Random Thoughts, Spirituality

Maybe This Is a Problem. Maybe It Isn’t.

Lately, I’ve been feeling sad a lot. It’s not an overwhelming depression feeling. It’s just grief. A sense of loss. No one has died, but things change a lot. Meditation and mindfulness practices make me more acutely aware of this. My study of Dharma tells me that this grief is a sign of attachment.

It’s not that I shouldn’t be feeling grief. It’s going to arise in me again and again, and maybe more often than in people who have a naturally more optimistic disposition. I don’t know, though. I can’t see into anyone else’s head.

The difficulty is that this grief is feeling overwhelming. I find myself withdrawing, making my life smaller. Maybe this is a problem. Maybe it isn’t.

happy sadI struggle to manage my expectations around relationships the most. There is an idealized notion in my head of what a given relationship should be, and the relationship inevitably is never that. Maybe it is for moments in time, or maybe I just delude myself for moments in time. Maybe I don’t even know what it is I want.

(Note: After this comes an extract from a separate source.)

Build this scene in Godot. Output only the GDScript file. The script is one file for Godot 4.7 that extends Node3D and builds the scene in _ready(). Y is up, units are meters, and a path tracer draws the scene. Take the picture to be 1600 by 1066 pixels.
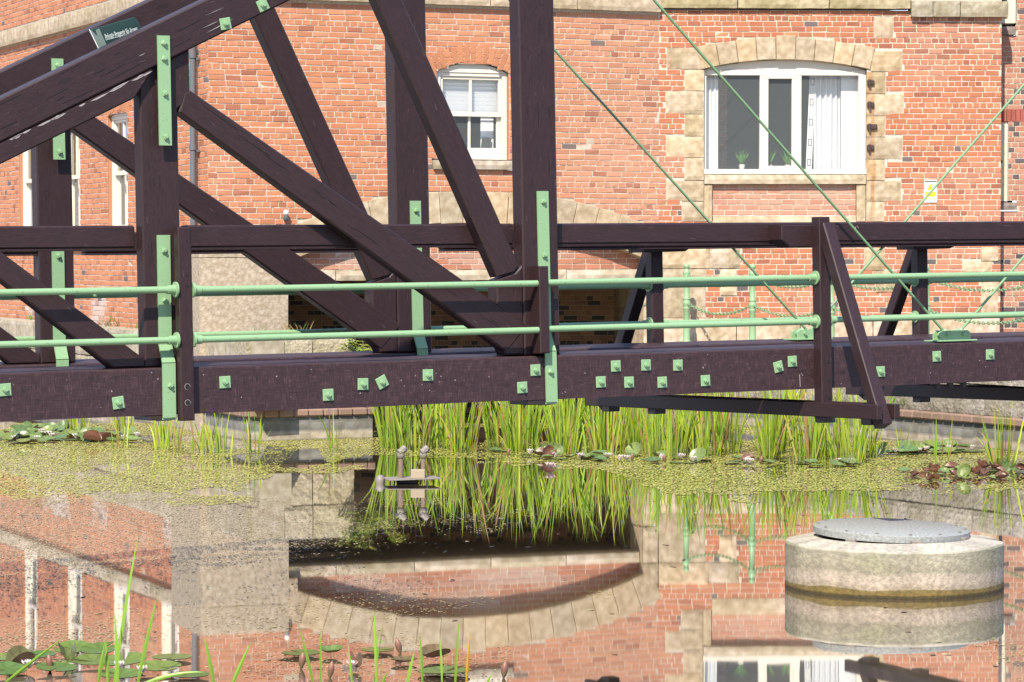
extends Node3D
# A brown timber bridge with green ironwork over a canal basin, an old brick warehouse behind it.
# y is up, metres; the camera stands on the near bank and looks along -z.

# ---------------------------------------------------------------- mesh helpers
class MB:
	var v := PackedVector3Array()
	var n := PackedVector3Array()
	var c := PackedColorArray()
	func tri(p: Vector3, q: Vector3, r: Vector3, col: Color) -> void:   # counter-clockwise seen from outside
		var nn := (q - p).cross(r - p).normalized()
		v.append(p); v.append(r); v.append(q)
		n.append(nn); n.append(nn); n.append(nn)
		c.append(col); c.append(col); c.append(col)
	func quad(p: Vector3, q: Vector3, r: Vector3, s: Vector3, col: Color) -> void:
		tri(p, q, r, col); tri(p, r, s, col)
	func out_quad(p: Vector3, q: Vector3, r: Vector3, s: Vector3, mid: Vector3, col: Color) -> void:
		if (q - p).cross(r - p).dot((p + q + r + s) * 0.25 - mid) < 0.0:
			quad(p, s, r, q, col)
		else:
			quad(p, q, r, s, col)
	func smooth_tri(p: Vector3, q: Vector3, r: Vector3, np: Vector3, nq: Vector3, nr: Vector3, col: Color, cq: Color, cr: Color) -> void:
		v.append(p); v.append(r); v.append(q)
		n.append(np); n.append(nr); n.append(nq)
		c.append(col); c.append(cr); c.append(cq)
	func empty() -> bool:
		return v.is_empty()
	func mesh() -> ArrayMesh:
		var a := []
		a.resize(Mesh.ARRAY_MAX)
		a[Mesh.ARRAY_VERTEX] = v; a[Mesh.ARRAY_NORMAL] = n; a[Mesh.ARRAY_COLOR] = c
		var m := ArrayMesh.new()
		m.add_surface_from_arrays(Mesh.PRIMITIVE_TRIANGLES, a)
		return m
	# box with chamfered edges, centre at o, axes of b, full size
	func box(o: Vector3, size: Vector3, bevel: float, col := Color.WHITE, b := Basis.IDENTITY) -> void:
		var h := size * 0.5
		var e := minf(bevel, minf(h.x, minf(h.y, h.z)) * 0.9)
		var p := func(sx: float, sy: float, sz: float, ax: int) -> Vector3:
			var k := Vector3(sx * (h.x - (0.0 if ax == 0 else e)), sy * (h.y - (0.0 if ax == 1 else e)), sz * (h.z - (0.0 if ax == 2 else e)))
			return o + b * k
		for s in [-1.0, 1.0]:
			out_quad(p.call(s, -1, -1, 0), p.call(s, 1, -1, 0), p.call(s, 1, 1, 0), p.call(s, -1, 1, 0), o, col)
			out_quad(p.call(-1, s, -1, 1), p.call(1, s, -1, 1), p.call(1, s, 1, 1), p.call(-1, s, 1, 1), o, col)
			out_quad(p.call(-1, -1, s, 2), p.call(1, -1, s, 2), p.call(1, 1, s, 2), p.call(-1, 1, s, 2), o, col)
			if e <= 0.0:
				continue
			for t in [-1.0, 1.0]:
				out_quad(p.call(s, t, -1, 0), p.call(s, t, 1, 0), p.call(s, t, 1, 1), p.call(s, t, -1, 1), o, col)
				out_quad(p.call(s, -1, t, 0), p.call(s, 1, t, 0), p.call(s, 1, t, 2), p.call(s, -1, t, 2), o, col)
				out_quad(p.call(-1, s, t, 1), p.call(1, s, t, 1), p.call(1, s, t, 2), p.call(-1, s, t, 2), o, col)
				for w in [-1.0, 1.0]:
					var a: Vector3 = p.call(s, t, w, 0)
					var d: Vector3 = p.call(s, t, w, 1)
					var f: Vector3 = p.call(s, t, w, 2)
					if (d - a).cross(f - a).dot(a - o) < 0.0:
						tri(a, f, d, col)
					else:
						tri(a, d, f, col)
	# a polygon (x, y) between z0 and z1, chamfered round the z1 face
	func prism(poly_in: PackedVector2Array, z0: float, z1: float, bevel: float, col := Color.WHITE, back := true) -> void:
		var poly := poly_in
		if Geometry2D.is_polygon_clockwise(poly):
			poly.reverse()
		var count := poly.size()
		var ins := PackedVector2Array()
		for i in count:
			var pa := (poly[i] - poly[(i + count - 1) % count]).normalized()
			var pb := (poly[(i + 1) % count] - poly[i]).normalized()
			var na := Vector2(-pa.y, pa.x)
			var nb := Vector2(-pb.y, pb.x)
			var mid := (na + nb)
			var k := mid.length_squared() * 0.5
			ins.append(poly[i] + (mid / maxf(k, 0.3)) * bevel)
		var tr := Geometry2D.triangulate_polygon(ins)
		for i in range(0, tr.size(), 3):
			var a := ins[tr[i]]; var b := ins[tr[i + 1]]; var d := ins[tr[i + 2]]
			if (b - a).cross(d - a) < 0.0:
				var x := b; b = d; d = x
			tri(Vector3(a.x, a.y, z1), Vector3(b.x, b.y, z1), Vector3(d.x, d.y, z1), col)
			if back:
				var a2 := poly[tr[i]]; var b2 := poly[tr[i + 1]]; var d2 := poly[tr[i + 2]]
				if (b2 - a2).cross(d2 - a2) < 0.0:
					var x2 := b2; b2 = d2; d2 = x2
				tri(Vector3(a2.x, a2.y, z0), Vector3(d2.x, d2.y, z0), Vector3(b2.x, b2.y, z0), col)
		for i in count:
			var j := (i + 1) % count
			quad(Vector3(poly[i].x, poly[i].y, z0), Vector3(poly[j].x, poly[j].y, z0), Vector3(poly[j].x, poly[j].y, z1 - bevel), Vector3(poly[i].x, poly[i].y, z1 - bevel), col)
			if bevel > 0.0:
				quad(Vector3(poly[i].x, poly[i].y, z1 - bevel), Vector3(poly[j].x, poly[j].y, z1 - bevel), Vector3(ins[j].x, ins[j].y, z1), Vector3(ins[i].x, ins[i].y, z1), col)
	func tube(pts: PackedVector3Array, radius: float, seg: int, col := Color.WHITE, r_end := -1.0) -> void:
		var rings := []
		var norms := []
		for i in pts.size():
			var d := (pts[mini(i + 1, pts.size() - 1)] - pts[maxi(i - 1, 0)]).normalized()
			var u := d.cross(Vector3.UP if absf(d.y) < 0.9 else Vector3.RIGHT).normalized()
			var w := d.cross(u)
			var rr := radius if r_end < 0.0 else lerpf(radius, r_end, float(i) / (pts.size() - 1))
			var ring := PackedVector3Array()
			var nr := PackedVector3Array()
			for k in seg:
				var a := TAU * k / seg
				var q := u * cos(a) + w * sin(a)
				nr.append(q); ring.append(pts[i] + q * rr)
			rings.append(ring); norms.append(nr)
		for i in pts.size() - 1:
			for k in seg:
				var m := (k + 1) % seg
				var a: Vector3 = rings[i][k]; var b: Vector3 = rings[i][m]; var d: Vector3 = rings[i + 1][m]; var e: Vector3 = rings[i + 1][k]
				var na: Vector3 = norms[i][k]; var nb: Vector3 = norms[i][m]; var nd: Vector3 = norms[i + 1][m]; var ne: Vector3 = norms[i + 1][k]
				smooth_tri(a, b, d, na, nb, nd, col, col, col)
				smooth_tri(a, d, e, na, nd, ne, col, col, col)
		for end in 2:
			var at := 0 if end == 0 else pts.size() - 1
			for k in seg:
				var m := (k + 1) % seg
				var p: Vector3 = rings[at][k]; var q: Vector3 = rings[at][m]
				if end == 0:
					tri(pts[at], q, p, col)
				else:
					tri(pts[at], p, q, col)
	# profile of (radius, height), turned round the y axis at o; cols gives a colour for each profile point
	func lathe(o: Vector3, prof: PackedVector2Array, seg: int, cols := PackedColorArray(), flat := false, wobble := 0.0) -> void:
		for i in prof.size() - 1:
			var p := prof[i]; var q := prof[i + 1]
			var d := (q - p).normalized()
			var nn := Vector2(d.y, -d.x)
			var ca := cols[i] if cols.size() else Color.WHITE
			var cb := cols[i + 1] if cols.size() else Color.WHITE
			var n0 := nn; var n1 := nn
			if not flat:
				if i > 0:
					var d0 := (p - prof[i - 1]).normalized()
					if d0.dot(d) > 0.6: n0 = (nn + Vector2(d0.y, -d0.x)).normalized()
				if i < prof.size() - 2:
					var d1 := (prof[i + 2] - q).normalized()
					if d1.dot(d) > 0.6: n1 = (nn + Vector2(d1.y, -d1.x)).normalized()
			for k in seg:
				var a := TAU * k / seg; var b := TAU * (k + 1) / seg
				var wa := 1.0 + wobble * sin(a * 5.0 + p.y * 9.0) * cos(a * 3.0); var wb := 1.0 + wobble * sin(b * 5.0 + p.y * 9.0) * cos(b * 3.0)
				var ua := Vector3(cos(a), 0, sin(a)); var ub := Vector3(cos(b), 0, sin(b))
				var A := o + ua * p.x * wa + Vector3.UP * p.y; var B := o + ub * p.x * wb + Vector3.UP * p.y
				var C := o + ub * q.x * wb + Vector3.UP * q.y; var D := o + ua * q.x * wa + Vector3.UP * q.y
				var nA := ua * n0.x + Vector3.UP * n0.y; var nB := ub * n0.x + Vector3.UP * n0.y
				var nC := ub * n1.x + Vector3.UP * n1.y; var nD := ua * n1.x + Vector3.UP * n1.y
				smooth_tri(A, C, B, nA, nC, nB, ca, cb, ca)
				smooth_tri(A, D, C, nA, nD, nC, ca, cb, cb)
	func torus(o: Vector3, b: Basis, R: float, r: float, seg: int, ring: int, stretch := 1.0, col := Color.WHITE) -> void:
		for i in seg:
			for k in ring:
				var P := []
				var N := []
				for q in [[i, k], [i + 1, k], [i + 1, k + 1], [i, k + 1]]:
					var a: float = TAU * q[0] / seg; var t: float = TAU * q[1] / ring
					var u := Vector3(cos(a), sin(a), 0)
					var nrm := u * cos(t) + Vector3(0, 0, 1) * sin(t)
					var pos := u * R; pos.x *= stretch
					P.append(o + b * (pos + nrm * r)); N.append(b * nrm)
				smooth_tri(P[0], P[1], P[2], N[0], N[1], N[2], col, col, col)
				smooth_tri(P[0], P[2], P[3], N[0], N[2], N[3], col, col, col)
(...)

My current task is to question why I think I want a given thing from a given relationship. What are my motivations? How do I show up in this relationship and what does that indicate? Can I catch myself when I make assumptions about what the other person is thinking or feeling and realize that my assumptions aren’t the truth?

There are other queries I have. What level of effort is worth having close relationships? Am I better off keeping my distance or throwing myself into the fire? What do I even mean by close relationship?

I read somewhere that when you stop having questions is when you should worry. I guess I don’t need to worry, as I have plenty of questions.

There is not tidy conclusion for this post. It is open-ended, like the best questions and maybe the best answers too.

 

 

5 thoughts on “Maybe This Is a Problem. Maybe It Isn’t.”

    1. I usually meditate 20 to 60 minutes a day, sometimes longer. And if I miss a few days, I can tell. The sadness comes and goes. Generally in meditation it is easier for me to observe with less resistance, but that leaks out into daily living more and more.

      Liked by 1 person

    2. This blog so far has generally focused on the rawer of my emotions because its primary function for me has been a place to process and practice vulnerability. And I am not the most lighthearted person by nature. Maybe it will start to morph into more lighthearted moments, though. That is it’s own type of vulnerability.